A New Perspective for DMOs


Experience is not a campaign; it is not something you launch. It is something you steward.


The DMOs that will lead in the next era understand that travelers are not collecting destinations; they are collecting insight. They recognize that activities do not equal experience, that perception matters more than promotion, and that meaning has become the true differentiator. Most importantly, they understand that strategy must begin with how a place is felt, not just how it’s sold.


When travelers say they want to see the world differently, they are inviting DMOs to move beyond campaigns, rethink their role, and lead not just with messages but with meaning.


About the Beyond the Selfie Experience-Centric Travel Study


The Beyond the Selfie study was designed to answer a question the tourism industry had been circling for years but never fully defined: what does “experience” actually mean to travelers? 
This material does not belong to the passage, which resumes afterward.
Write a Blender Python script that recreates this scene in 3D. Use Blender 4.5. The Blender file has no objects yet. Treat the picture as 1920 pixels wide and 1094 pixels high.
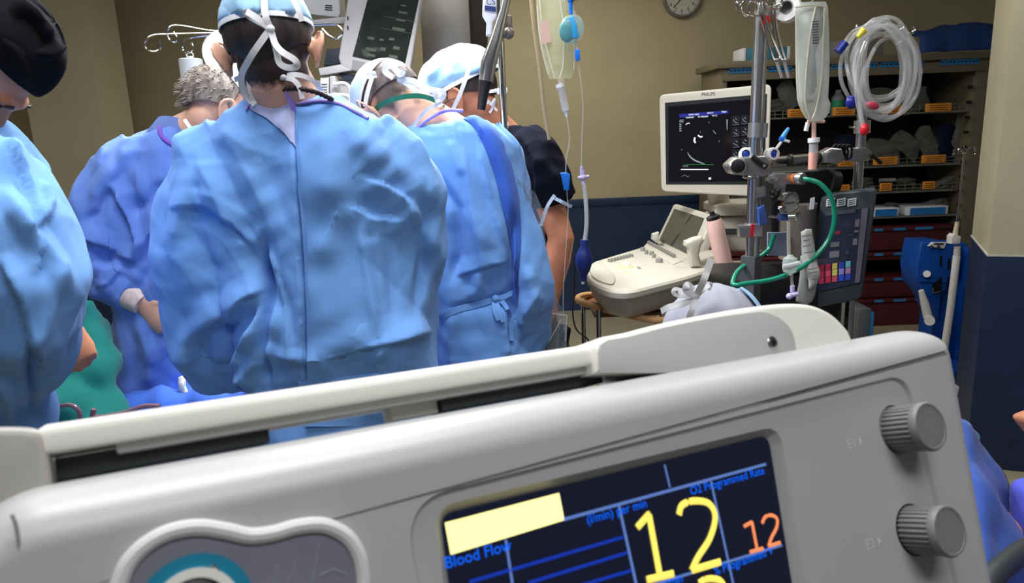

While destinations and marketers routinely use the word experience, most still focus on promoting activities, assets, and attractions without understanding the deeper outcomes travelers seek. Through a combination of national qualitative focus groups and a quantitative survey of 750 U.S. travelers, the research decoded the emotional, cognitive, and cultural dimensions of travel.


The study revealed a fundamental shift from product-centric and activity-based travel toward experience-centric motivation, where meaning, connection, perspective, and personal transformation matter more than what is done or where someone goes.


Most notably, nearly two-thirds of travelers said they hope for an experience that helps them see the world differently, confirming that experience is about perception and insight, not consumption alone.


The research forms the foundation of a broader experience-centric framework developed by Travel Analytics Group, including tools such as the Experience Code™ and the Experience-Centric Index, which help destinations translate insight into strategy, positioning, and measurement.